朝7時半から、工場はせっせと始動しています。
風に揺れ、煙突3本、同じ方向に煙をたなびかせながら、3つの工場は動いています。
少しずつ少しずつ、じっくりじっくりと、低温で、燻されていきます。
黄土色の籾殻の山の内側から、徐々に徐々に、黒いものが浮き出てきます。それはまるで、木の板に、墨で書いた文字が浮き出てくるみたいで、スローな、魔法のかけられている山みたいでした。

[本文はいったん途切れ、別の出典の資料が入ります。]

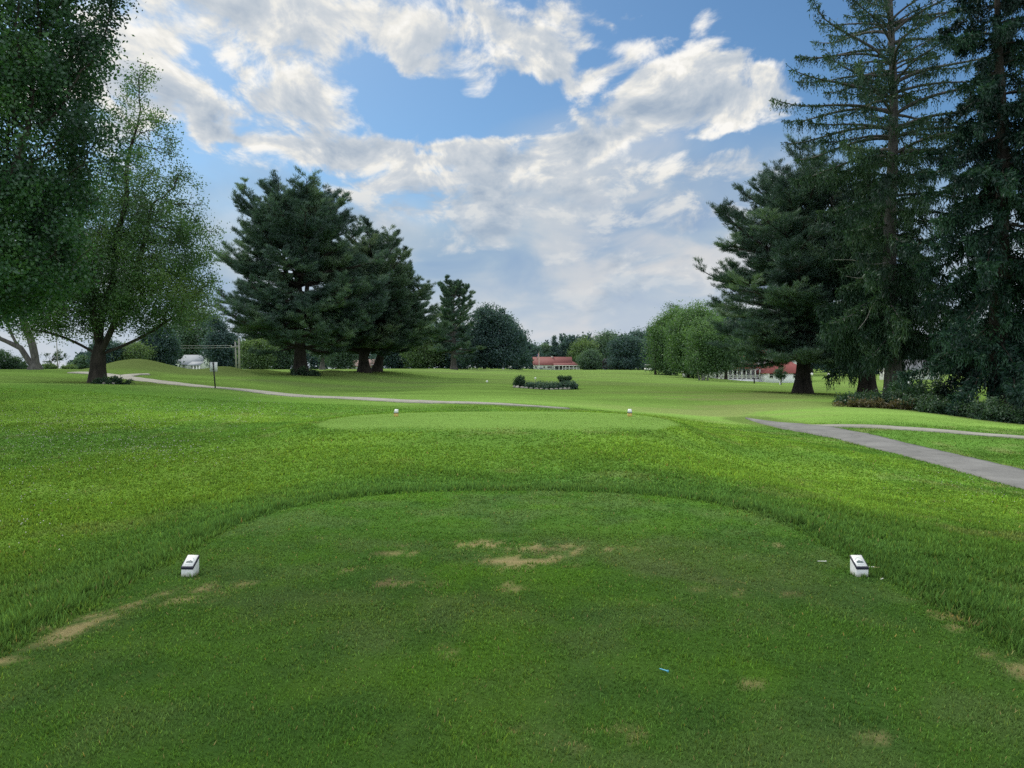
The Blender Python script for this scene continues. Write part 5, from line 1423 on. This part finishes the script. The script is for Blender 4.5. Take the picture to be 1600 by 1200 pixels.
# house seen between the pine trunks
small_house("house", "white house with brownish roof glimpsed between the trunks of the pine pair", 566, 205, 548, 590, 579, 571, 561, 8, M_WALL, roof_mat("brown_shingles", (.26,.17,.15), 4), [(553, 575.5, .9, 1.0), (562, 575.5, .9, 1.0), (572, 575.5, .9, 1.0), (583, 575.5, .9, 1.0)])
# house right, behind the undergrowth
small_house("house", "white house glimpsed through the gaps right of the tall grey spruce", 1432, 165, 1402, 1468, 597, 577, 562, 8, M_WALL, roof_mat("grey_shingles", (.20,.21,.23), 4), [(1412, 588, .9, 1.3), (1428, 588, .9, 1.3), (1446, 588, .9, 1.3), (1460, 588, .9, 1.3)])
lap("buildings")

# ------------------------------------------------------------------ poles, wires, sign, posts
M_POLE = plain_mat("weathered_pole", (.30,.29,.28), .9, .25, 2.0, bump=.4)
def pole(name, label, px, Y, top, w_, lean=0.0, cat="utility pole", bar=True, mat=None):
    s = Y / F_PX; l = at(px, Y); h = EYE - (top - HY) * s - l[2]
    t = thing(name, label, cat, l)
    b = Buf(); b.tube([(0,0,-.4),(lean*.5*s,0,h*.5),(lean*s,0,h)], np.array([w_*.5*s, w_*.44*s, w_*.36*s]), 10, cap=True); b.obj("pole", mat or M_POLE, t, smooth=True)
    if bar:
        c = Buf(); c.box(lean*s-.55, lean*s+.55, -.06-w_*.5*s, .06-w_*.5*s, h-.75, h-.63); cr = c.obj("crossarm", M_POLE, t)
        for x in (-.45, 0, .45):
            i = Buf(); i.tube([(lean*s+x,-w_*.5*s,h-.63),(lean*s+x,-w_*.5*s,h-.55),(lean*s+x,-w_*.5*s,h-.48)], np.array([.035,.05,.02]), 8, cap=True); i.obj("insulator", plain_mat("porcelain", (.5,.5,.48), .3), cr, smooth=True)
    return l, h, lean * s
a1 = pole("utility_pole", "left and thinner of the two grey wooden poles beside the conifer", 369.5, 104, 534, 2.6, -2.0)
a2 = pole("utility_pole", "right and stouter of the two grey wooden poles beside the conifer", 374, 100, 529, 3.2, -.5, bar=False)
a3 = pole("utility_pole", "slim grey pole by the sapling at the far left", 90.5, 92, 524, 1.6, -2.5, bar=False)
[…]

燻し始めてから、およそ3時間半。表面の5割ほどまでが黒色に染まってきていました。
まりのちゃんが、早すぎず、白く灰になってはならず、ベストな切り返しのタイミングを、燻炭の気持ち、そして、燻炭を待ちわびている種や苗の気持ちになって量っていました。その優しく鋭い目つきは、職人であり、お母さんでした。
そして、ここだというタイミングでの切り返し。
内側のよく燻されたものと、外側のものとをゆっくりと返しました。
近づいてよーく見て見ると、ぴくぴくと、「頑張っているよー!」「僕のことみてー!」とでも言っているかのように、小さな体を一生懸命に動かしているのでした。内側からの熱の圧力と、風との力なのでしょう。しかし、それが、命ある籾殻が呼び掛けているように見えて、本当にかわいかったです。
最後には、サツマイモからのサプライズがありました。
私たちに気づかれないようにと、ひっそりと、籾殻の中にサツマイモがかくれんぼしていたのです。見つけたときには、もう焼き芋に。低温でじっくりと焼かれた焼き芋は、皮がパリッとはがれて、ほっくりとした焼き芋になっていました。
ナスに、ピーマンに、トマト―。
これから次々に夏野菜の種まきが始まります。それに向けて、3山分のたくさんの籾殻燻炭を作ることができて嬉しかったです。